Sunday, August 19, 2012

Paralympics 2012: Channel 4 [Britain] trains reporters with disabilities

By Maggie Brown from the Guardian|The Observer


Channel 4 has invested £600,000 in training a fresh band of TV presenters and reporters with disabilities and Paralympic sporting experience to work alongside experienced anchors such as Clare Balding and Jonathan Edwards, when live coverage of the Games begins next week.
It is also unveiling a system of screen graphics, invented by Giles Long, one of the UK's most successful Paralympic swimmers, based on human figures to depict conditions such as dwarfism, amputations and brain damage. These will help viewers to understand, at a glance, why athletes who often appear so different compete against one other.
Called the Lexi Decoder system, it works on a traffic light principle. Diagrammatic figures showing missing limbs are coloured green, yellow, orange or red, depending on the level of disability – green for no impairment, red for severe.
Channel 4, which paid around £5m for the television rights to the London Paralympics, said research showed that many people were confused by the system of classification.
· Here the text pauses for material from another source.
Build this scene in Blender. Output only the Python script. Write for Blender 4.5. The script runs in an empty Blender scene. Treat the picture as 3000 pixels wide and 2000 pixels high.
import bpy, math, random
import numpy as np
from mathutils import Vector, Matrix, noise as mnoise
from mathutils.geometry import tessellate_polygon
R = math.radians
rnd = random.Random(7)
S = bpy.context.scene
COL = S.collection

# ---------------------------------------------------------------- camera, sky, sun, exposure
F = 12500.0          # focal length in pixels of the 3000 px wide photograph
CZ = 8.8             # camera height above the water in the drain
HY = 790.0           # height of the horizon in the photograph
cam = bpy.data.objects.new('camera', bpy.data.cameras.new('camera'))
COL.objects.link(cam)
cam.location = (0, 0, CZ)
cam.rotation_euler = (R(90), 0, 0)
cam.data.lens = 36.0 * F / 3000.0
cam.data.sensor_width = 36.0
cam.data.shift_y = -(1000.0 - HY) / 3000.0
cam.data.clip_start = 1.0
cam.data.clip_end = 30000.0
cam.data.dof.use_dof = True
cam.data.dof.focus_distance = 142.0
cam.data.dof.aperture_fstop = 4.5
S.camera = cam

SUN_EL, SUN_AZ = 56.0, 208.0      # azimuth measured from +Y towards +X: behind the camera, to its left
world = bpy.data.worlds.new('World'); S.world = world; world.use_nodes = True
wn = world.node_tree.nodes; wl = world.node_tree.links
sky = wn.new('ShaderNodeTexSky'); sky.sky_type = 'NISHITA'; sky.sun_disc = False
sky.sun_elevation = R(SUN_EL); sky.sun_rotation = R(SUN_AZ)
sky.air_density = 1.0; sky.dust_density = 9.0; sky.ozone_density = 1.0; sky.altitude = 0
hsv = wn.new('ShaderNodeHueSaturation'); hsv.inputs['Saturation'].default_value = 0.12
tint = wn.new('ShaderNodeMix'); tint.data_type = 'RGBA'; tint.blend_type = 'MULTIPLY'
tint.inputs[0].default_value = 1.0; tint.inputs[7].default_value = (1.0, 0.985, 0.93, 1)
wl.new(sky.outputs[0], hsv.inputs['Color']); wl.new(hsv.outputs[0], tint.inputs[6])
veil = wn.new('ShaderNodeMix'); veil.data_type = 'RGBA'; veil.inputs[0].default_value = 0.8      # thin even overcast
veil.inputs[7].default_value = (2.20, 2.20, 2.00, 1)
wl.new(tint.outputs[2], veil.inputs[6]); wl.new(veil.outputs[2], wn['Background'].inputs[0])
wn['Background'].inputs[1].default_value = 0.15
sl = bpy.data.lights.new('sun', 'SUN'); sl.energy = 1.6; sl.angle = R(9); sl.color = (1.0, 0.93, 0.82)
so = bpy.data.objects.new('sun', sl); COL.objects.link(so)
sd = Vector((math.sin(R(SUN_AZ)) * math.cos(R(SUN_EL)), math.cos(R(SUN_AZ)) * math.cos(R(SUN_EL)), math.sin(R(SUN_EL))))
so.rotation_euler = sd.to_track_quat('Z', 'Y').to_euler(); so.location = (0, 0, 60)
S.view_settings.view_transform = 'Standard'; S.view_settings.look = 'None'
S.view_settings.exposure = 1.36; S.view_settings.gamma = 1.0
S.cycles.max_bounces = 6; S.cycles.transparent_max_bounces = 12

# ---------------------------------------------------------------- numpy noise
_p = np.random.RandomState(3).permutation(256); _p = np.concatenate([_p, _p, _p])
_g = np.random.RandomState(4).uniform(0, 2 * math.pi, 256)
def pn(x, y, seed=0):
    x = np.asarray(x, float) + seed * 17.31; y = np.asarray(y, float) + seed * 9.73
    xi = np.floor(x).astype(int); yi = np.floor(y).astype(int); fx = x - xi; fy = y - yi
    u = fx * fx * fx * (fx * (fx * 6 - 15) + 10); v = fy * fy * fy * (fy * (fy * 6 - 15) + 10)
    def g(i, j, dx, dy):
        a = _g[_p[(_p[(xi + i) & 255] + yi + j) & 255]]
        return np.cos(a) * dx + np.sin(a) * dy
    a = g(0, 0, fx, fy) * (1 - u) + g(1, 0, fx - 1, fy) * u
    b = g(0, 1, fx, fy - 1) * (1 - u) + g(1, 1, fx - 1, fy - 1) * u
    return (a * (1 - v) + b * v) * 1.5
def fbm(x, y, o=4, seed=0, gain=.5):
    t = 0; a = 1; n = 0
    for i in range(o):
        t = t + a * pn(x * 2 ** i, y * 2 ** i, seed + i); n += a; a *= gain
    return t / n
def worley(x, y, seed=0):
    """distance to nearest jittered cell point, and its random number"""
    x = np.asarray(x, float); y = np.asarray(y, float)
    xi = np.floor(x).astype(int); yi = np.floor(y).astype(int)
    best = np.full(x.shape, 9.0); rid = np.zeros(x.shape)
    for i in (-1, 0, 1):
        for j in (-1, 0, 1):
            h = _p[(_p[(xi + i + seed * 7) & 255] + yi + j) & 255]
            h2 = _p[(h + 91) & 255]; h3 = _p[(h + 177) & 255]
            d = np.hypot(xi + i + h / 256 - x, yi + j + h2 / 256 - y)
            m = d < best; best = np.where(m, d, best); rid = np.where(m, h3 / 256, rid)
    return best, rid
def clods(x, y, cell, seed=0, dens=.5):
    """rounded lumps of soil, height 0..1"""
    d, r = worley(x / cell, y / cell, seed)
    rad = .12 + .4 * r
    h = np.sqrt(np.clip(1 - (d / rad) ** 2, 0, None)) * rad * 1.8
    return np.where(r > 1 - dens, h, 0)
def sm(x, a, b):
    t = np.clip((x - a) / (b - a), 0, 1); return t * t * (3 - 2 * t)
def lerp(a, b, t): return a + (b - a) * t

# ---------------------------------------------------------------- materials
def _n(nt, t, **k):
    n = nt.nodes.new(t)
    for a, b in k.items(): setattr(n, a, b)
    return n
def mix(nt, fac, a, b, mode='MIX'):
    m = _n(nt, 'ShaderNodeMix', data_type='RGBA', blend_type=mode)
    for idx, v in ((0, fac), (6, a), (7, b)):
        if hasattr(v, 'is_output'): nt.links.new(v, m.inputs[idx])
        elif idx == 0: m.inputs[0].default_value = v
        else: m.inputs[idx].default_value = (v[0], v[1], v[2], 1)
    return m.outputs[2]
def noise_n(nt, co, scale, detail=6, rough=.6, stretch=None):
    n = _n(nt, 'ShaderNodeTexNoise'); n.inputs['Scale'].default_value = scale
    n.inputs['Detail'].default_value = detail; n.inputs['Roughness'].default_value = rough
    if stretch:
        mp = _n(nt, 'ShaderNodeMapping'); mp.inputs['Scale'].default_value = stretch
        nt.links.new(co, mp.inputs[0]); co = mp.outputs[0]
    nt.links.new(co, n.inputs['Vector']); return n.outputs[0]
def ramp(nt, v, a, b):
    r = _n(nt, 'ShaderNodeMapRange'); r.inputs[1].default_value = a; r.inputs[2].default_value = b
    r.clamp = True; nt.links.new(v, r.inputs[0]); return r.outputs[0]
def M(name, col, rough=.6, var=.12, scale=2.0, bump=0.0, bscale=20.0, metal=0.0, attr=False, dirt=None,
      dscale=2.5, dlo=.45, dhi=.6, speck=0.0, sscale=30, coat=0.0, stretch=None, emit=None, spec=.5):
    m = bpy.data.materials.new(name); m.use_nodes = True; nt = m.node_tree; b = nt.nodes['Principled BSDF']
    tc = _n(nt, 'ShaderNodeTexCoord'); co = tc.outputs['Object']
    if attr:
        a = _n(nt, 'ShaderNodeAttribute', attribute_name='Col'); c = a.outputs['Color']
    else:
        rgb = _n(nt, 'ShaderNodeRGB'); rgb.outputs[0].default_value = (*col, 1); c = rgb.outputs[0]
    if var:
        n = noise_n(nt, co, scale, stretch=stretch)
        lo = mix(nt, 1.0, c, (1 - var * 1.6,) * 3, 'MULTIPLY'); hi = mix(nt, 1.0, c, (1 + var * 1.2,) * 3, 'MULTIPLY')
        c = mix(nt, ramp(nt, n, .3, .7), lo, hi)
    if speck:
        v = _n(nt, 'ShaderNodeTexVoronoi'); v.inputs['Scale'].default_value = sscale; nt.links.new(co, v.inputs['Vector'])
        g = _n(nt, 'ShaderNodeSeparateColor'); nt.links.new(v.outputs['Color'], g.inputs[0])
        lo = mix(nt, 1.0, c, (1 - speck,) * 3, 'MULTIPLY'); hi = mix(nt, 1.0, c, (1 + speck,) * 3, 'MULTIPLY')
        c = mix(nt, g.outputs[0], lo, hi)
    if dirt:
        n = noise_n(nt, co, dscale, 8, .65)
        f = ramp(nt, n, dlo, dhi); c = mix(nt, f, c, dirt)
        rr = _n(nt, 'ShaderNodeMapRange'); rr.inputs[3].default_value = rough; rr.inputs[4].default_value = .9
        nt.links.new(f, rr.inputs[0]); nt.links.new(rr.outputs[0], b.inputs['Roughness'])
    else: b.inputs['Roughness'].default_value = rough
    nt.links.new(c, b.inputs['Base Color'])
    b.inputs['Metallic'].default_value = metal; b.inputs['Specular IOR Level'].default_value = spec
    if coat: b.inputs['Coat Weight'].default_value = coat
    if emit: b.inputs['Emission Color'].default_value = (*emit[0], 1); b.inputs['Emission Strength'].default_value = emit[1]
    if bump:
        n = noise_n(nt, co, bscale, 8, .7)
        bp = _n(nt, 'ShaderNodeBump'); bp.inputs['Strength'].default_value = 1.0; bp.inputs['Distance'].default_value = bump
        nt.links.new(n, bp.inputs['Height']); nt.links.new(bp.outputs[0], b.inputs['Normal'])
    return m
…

It hopes that improved understanding will boost audiences for the lavish nine-day coverage, running from a breakfast show to late at night.
Giles Long, 36, from Wood Green, north London, who won 20 major medals as a butterfly swimmer, including a gold in Atlanta in 1996, invented the Lexi system and took it to Channel 4 – using a ballpoint pen and notepad to explain his idea – after it won the rights in January 2010 over the BBC.
Long said: "There is a gap in understanding. I realised in Beijing people thought the result of one swimming race was unfair because the Chinese athlete had no legs. The way to think about classifications is the weight bands in, say, boxing. You never see a flyweight and heavyweight boxing each other. Grouped together, Paralympic athletes face a common challenge."